A algunos de ustedes les consta -pues la proclamo siempre que tengo oportunidad- mi afición por determinadas escritoras inglesas. Más en concreto, por una discreta pero afortunadamente numerosa pléyade de escritoras inglesas del siglo XX de las que, puestos a buscarles rasgos comunes, cabría decir que se sitúan, en el mejor de los casos, en las afueras del canon más conspicuo, debido en buena medida a su condición de mujeres, generalmente de clase media, muy inteligentes pero no demasiado sofisticadas, que satisfacen con maravillosa solvencia pero sin alharacas los intereses e inquietudes de una amplia franja de lectores sensatos y bieneducados.
Otro rasgo común de tales escritoras sería el carácter decididamente disuasorio que suelen tener las retratos que de ellas se dan en las solapas de sus libros. ¡Esos peinados!, ¡esas sonrisas!, ¡esas blusas!, ¡esos lazos! Y sobre todo: ¡esas cortinas! No se rían: si hemos de ser sinceros, las fotografías de los escritores constituyen no pocas veces un criterio decisivo a la hora de optar por un libro u otro. Confieso que tardé lo mío en leer a Philip Roth por mi resistencia a aceptar que un tipo con esa expresión de pájaro cabreado pudiera escribir nada que me concerniera. Habrá que darle alguna vuelta a esta cuestión, me digo. Pero no hoy.
De lo que vengo a hablarles hoy es del último “hallazgo” destinado a engrosar mi santoral de damas escritoras. Algunos de ustedes se sorprenderán, porque la conocen desde hace mucho. No importa: si ella no publicó su primera novela hasta bien cumplidos los sesenta años, bien puedo haber tardado yo algunos menos en leer por primera vez un libro suyo, aconsejado por Rodrigo Fresán. Dos libros, en realidad: El inicio de la primavera y La flor azul, los dos en Impedimenta, que lleva publicadas también La librería e Inocencia,one, al parecer, seguir publicando el resto de las novelas de Penelope Fitzgerald (1916-2000), así se llama la señora.

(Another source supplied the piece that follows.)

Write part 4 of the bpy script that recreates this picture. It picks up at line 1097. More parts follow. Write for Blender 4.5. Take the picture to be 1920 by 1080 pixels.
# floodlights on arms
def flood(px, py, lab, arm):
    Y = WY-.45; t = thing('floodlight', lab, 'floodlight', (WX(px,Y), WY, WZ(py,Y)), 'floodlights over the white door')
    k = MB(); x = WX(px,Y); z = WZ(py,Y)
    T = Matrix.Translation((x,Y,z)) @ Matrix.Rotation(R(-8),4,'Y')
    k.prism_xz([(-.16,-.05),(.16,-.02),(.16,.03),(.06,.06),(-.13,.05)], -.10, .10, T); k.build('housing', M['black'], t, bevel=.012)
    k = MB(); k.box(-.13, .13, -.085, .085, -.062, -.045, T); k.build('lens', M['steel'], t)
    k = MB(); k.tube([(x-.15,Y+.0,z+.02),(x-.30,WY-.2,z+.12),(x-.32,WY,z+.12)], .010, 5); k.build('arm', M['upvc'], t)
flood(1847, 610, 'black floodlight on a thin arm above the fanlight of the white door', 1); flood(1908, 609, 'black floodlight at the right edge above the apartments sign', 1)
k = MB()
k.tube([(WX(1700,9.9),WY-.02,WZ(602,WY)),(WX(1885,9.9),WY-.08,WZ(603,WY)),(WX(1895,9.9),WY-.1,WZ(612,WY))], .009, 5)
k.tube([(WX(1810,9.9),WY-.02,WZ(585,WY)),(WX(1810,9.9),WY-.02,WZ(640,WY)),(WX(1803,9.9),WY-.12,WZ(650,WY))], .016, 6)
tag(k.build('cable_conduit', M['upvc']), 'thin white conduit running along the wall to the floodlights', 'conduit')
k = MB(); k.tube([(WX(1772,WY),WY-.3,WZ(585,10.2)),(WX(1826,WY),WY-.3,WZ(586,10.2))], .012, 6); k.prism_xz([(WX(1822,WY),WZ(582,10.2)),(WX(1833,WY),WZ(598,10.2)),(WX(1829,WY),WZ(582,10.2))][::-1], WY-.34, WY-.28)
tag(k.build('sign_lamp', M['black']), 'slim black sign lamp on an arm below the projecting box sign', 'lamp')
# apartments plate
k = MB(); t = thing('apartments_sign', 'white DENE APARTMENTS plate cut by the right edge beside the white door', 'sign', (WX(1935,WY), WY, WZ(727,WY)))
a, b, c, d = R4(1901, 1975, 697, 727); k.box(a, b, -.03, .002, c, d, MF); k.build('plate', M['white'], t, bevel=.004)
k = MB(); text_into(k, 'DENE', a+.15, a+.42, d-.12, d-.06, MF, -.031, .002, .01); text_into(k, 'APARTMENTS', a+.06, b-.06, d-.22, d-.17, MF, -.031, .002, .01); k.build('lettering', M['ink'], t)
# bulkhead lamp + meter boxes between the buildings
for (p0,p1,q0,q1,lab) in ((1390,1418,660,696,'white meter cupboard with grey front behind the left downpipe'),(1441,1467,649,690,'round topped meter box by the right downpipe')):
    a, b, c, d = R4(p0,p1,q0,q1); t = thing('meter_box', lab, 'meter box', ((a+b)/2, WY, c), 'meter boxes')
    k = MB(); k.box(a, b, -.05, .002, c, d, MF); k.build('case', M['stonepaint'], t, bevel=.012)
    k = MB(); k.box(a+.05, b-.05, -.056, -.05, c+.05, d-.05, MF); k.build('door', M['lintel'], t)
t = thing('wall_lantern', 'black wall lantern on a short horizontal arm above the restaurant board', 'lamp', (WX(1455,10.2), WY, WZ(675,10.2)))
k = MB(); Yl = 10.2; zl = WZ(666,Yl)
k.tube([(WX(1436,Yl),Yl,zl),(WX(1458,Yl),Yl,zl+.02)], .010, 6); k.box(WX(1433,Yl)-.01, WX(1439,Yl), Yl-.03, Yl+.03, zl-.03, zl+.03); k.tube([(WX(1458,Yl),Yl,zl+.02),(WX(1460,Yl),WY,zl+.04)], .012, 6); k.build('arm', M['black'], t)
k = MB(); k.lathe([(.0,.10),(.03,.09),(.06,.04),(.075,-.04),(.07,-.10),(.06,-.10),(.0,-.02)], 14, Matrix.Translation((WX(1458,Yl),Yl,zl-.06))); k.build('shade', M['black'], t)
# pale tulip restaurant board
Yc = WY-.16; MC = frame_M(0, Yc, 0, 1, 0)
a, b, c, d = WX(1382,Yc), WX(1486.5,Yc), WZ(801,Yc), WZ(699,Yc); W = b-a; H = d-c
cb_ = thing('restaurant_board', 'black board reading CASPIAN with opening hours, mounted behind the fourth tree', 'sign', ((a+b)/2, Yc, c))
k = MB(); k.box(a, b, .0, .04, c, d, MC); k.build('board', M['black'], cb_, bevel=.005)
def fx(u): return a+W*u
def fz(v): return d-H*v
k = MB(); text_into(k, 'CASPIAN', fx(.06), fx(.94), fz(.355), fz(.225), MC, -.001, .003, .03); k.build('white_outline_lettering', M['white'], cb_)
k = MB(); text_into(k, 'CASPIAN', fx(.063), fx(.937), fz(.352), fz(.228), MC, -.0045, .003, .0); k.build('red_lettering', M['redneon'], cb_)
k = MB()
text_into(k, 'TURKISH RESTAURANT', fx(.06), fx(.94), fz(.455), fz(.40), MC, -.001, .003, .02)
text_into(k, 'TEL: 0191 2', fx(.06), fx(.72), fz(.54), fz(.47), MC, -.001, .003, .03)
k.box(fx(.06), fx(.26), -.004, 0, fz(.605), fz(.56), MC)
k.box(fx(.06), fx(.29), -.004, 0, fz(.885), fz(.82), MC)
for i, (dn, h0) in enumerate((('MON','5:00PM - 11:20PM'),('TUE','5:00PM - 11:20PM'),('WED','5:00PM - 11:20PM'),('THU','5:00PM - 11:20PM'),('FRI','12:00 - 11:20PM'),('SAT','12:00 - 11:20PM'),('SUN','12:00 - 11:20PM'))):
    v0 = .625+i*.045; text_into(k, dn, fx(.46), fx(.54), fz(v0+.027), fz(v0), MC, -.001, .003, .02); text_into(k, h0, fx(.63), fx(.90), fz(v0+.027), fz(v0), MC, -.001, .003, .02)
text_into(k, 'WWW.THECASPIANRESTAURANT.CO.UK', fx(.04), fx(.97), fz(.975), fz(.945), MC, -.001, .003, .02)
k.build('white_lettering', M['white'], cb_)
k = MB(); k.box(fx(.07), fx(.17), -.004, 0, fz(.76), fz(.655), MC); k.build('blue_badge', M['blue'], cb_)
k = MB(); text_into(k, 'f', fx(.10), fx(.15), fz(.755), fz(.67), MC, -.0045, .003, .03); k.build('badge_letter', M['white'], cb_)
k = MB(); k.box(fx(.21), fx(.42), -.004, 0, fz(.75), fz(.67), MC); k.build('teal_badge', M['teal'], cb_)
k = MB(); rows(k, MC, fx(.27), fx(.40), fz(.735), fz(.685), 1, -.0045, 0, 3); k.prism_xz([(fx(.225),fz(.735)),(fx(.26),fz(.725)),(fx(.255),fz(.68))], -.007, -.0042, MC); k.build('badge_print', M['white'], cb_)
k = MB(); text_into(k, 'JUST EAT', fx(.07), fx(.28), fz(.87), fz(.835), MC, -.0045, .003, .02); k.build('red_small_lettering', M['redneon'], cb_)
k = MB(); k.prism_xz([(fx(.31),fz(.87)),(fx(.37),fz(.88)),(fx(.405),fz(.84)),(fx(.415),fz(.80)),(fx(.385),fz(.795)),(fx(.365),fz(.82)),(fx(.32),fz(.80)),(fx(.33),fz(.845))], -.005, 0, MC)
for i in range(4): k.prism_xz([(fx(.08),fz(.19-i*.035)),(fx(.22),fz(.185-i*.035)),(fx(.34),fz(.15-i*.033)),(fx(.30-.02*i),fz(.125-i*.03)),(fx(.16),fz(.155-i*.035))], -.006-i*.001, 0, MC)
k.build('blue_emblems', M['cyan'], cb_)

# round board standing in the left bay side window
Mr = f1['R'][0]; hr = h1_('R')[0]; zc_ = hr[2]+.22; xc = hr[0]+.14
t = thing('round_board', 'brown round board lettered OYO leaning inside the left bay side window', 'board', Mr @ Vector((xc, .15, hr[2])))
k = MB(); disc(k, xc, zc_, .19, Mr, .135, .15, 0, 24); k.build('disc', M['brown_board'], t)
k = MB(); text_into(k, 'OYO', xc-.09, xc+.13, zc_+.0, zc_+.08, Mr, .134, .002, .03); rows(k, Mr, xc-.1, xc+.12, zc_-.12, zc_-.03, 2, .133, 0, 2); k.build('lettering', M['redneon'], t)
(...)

Tanto El inicio de la primavera como La flor azul son, en una medida dificilísima de precisar, novelas históricas, la primera ambientada en Moscú, en los meses anteriores al estallido de la Revolución rusa, y la segunda sobre la vida de Novalis, el poeta romántico.
Penelope Fitzgerald, ganadora del Man Brooker Prize y del National Book Critics Circle Awrad, goza de un bien consolidado crédito en Inglaterra, donde su trayectoria literaria, emprendida muy tardíamente, además de respeto y admiración despierta en general cierta perplejidad, debida a la dificultad de concretar su encanto tan peculiar. Julian Barnes destaca su sentido del detalle, resultado muchas veces de una documentación concienzuda, combinada con una asombrosa concisión. El mismo Barnes cita una frase de Sebastian Faulks que entretanto se ha hecho célebre: “Leer una novela de Penelope Fitzgerald es como salir de excursión en un automóvil impecable, en el que todo -el motor, la carrocería, el interior- inspira confianza, hasta que, recorridos unos pocos kilómetros, va uno y tira el volante por la ventana”.
De mi particular lectura de los dos libros mencionados (los favoritos de Barnes, por cierto), subrayo la manera tan desconcertante en que todas las situaciones planteadas decepcionan las expectativas convencionales, lo cual tiene un efecto paradójicamente revelador. Todo parece inconducente, sin finalidad alguna, en unas novelas en que el narrador se distrae con el primero que pasa, ampliando sin cesar el elenco de criaturas con las que el lector se encariña pero de los que no vuelve a saber nada. El efecto de conjunto es portentoso por su mezcla de ironía y de lirismo, de lucidez y de arrebato, de modernidad y primitivismo. Nada de psicología: todo se revela a través de las acciones, de los gestos, de las palabras de unos personajes que, como dice Terence Dolley en el penetrante postfacio a El inicio de la primavera (novela que recomiendo como puerta de acceso a esta escritora), “son profundamente decentes y bienintencionados, en ocasiones incluso admirables, pero están siempre a merced de los acontecimientos, de los errores de los demás y de las suposiciones falsas”.
Que me quede por leer media docena de novelas de esta autora supone para mí, como para todo el que no los haya leído todavía, una inesperada reserva de felicidad. Bendita sea.